È stato invece assolto, perché il fatto non sussiste, Alberto Pedrotti, delegato per la sicurezza della Panarotta srl. La pm Maria Colpani per lui aveva chiesto una condanna severa, a due anni, ma senza sospensione condizionale della pena.

«Lo sciatore non ha fatto una spigolata, è morto e non è un caso fortuito», ha argomentato il pubblico ministero in aula, ricordando che la pista da sci è un luogo di lavoro. «Abbiamo dati precisi e articoli di legge», ha detto la pm, ricordando la legge provinciale 7 dell’87.

Tesi smontata dall’avvocata Baggia che ricorda come le «piste da sci siano luoghi messi a disposizione degli utenti per finalità ludico-sportive» e non «c’è dubbio che occasionalmente – precisa – vi si svolga una qualche attività lavorativa, ma la presenza occasionale dei lavoratori sulle piste non è sufficiente a trasformare indefinitivamente, le stesse in luoghi da lavoro».

E ancora: «È certo che al momento dell’incidente non era in corso alcuna attività lavorativa sullo skiweg». Ancora non si conoscono le motivazioni della sentenza, ma il Tribunale ha probabilmente condiviso le conclusioni della difesa e ha deciso di assolvere Pedrotti. È l’unico ad essere stato scagionato.

Per la giudice tutti gli altri hanno una responsabilità nella morte del poliziotto. Bastavano alcune precauzioni, ad avviso della Procura, e una rete di sicurezza e Paoli sarebbe ancora vivo. Negli atti si parla di «omessa verifica dell’assenza di pericoli atipici» e di mancanza di misure di sicurezza.

Piccoli interventi e una maggiore attenzione da parte dei gestori degli impianti da sci e dei funzionari provinciali addetti alla vigilanza avrebbero potuto salvare l’agente della polizia stradale. «Le reti installate erano idonee» hanno replicato i difensori.

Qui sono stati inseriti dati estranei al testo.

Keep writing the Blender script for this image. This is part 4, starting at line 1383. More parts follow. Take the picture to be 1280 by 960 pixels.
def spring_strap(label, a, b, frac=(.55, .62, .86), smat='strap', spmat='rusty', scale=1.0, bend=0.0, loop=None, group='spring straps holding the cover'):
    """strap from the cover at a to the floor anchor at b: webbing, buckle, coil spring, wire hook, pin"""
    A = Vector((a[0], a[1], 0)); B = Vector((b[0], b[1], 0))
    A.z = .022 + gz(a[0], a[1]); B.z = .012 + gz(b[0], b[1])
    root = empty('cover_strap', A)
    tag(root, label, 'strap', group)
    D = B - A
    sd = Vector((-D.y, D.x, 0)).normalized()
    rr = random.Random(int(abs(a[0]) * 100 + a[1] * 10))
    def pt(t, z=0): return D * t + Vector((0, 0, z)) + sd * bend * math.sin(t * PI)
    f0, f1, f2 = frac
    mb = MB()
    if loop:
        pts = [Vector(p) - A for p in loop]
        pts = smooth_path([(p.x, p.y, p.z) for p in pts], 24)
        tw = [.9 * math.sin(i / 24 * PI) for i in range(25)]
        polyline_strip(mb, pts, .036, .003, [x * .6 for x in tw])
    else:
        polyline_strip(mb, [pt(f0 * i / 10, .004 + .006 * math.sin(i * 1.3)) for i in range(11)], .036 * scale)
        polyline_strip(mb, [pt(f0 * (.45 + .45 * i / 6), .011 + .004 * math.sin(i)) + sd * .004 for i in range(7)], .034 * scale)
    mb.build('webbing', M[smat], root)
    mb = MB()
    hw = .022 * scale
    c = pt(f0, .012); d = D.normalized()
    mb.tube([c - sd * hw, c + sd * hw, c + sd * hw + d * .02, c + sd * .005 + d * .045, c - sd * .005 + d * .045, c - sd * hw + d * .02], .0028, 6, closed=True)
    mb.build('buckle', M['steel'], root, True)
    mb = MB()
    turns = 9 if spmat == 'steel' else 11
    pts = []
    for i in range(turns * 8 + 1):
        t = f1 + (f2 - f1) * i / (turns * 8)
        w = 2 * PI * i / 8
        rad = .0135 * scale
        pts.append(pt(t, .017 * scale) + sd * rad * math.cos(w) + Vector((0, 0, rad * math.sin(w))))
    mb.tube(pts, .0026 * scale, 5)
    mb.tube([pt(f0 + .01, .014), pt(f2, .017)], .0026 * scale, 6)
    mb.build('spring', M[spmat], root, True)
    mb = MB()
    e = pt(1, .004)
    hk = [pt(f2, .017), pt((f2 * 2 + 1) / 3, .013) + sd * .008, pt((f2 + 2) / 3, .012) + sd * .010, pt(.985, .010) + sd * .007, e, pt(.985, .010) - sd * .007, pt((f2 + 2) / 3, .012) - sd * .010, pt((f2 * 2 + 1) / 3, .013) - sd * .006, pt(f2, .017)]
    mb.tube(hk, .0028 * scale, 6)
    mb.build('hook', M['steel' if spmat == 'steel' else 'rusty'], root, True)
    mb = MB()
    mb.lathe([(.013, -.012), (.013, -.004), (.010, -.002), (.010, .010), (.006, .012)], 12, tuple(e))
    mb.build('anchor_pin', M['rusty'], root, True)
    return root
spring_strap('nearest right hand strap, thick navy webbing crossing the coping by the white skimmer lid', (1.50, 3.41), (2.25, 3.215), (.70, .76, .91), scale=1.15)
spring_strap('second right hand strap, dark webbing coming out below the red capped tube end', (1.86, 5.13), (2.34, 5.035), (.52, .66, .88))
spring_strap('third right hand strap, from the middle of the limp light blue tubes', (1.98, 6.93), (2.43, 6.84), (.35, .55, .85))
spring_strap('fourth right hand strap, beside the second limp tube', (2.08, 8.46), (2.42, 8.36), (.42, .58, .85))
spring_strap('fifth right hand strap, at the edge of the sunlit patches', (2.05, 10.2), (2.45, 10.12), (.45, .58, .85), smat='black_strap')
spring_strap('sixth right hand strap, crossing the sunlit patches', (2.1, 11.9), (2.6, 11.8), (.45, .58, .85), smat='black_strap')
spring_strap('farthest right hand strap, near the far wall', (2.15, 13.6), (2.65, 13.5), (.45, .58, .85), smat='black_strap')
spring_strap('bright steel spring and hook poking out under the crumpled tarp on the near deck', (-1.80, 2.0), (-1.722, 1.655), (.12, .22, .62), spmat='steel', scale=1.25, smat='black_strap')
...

Secondo l’accusa, invece, in particolare Oss, nonostante fosse a conoscenza della pericolosità del tracciato (c’erano due segnalazioni della forestale) non avrebbe adottato alcun «mezzo prevenzionistico di incidenti», come reti di sicurezza «a protezione della scarpata».

Secondo la ricostruzione della Procura anche Gaiga era informato della pericolosità della pista, ma non avrebbe fatto nulla per metterla in sicurezza. In questo modo ha «permesso il permanere della condizione di pericolosità – scrive la pm negli atti – su una pista classificata facile e frequentata quotidianamente da principianti».

Ora si aspetta di conoscere le motivazioni della decisione del Tribunale, ma appare scontato l’appello. Sono soddisfatti i familiari di Paoli, nonostante il profondo dolore: «Siamo contenti di aver dato un contributo alla sicurezza sulle piste da sci» hanno detto, attraverso l’avvocato Tasin.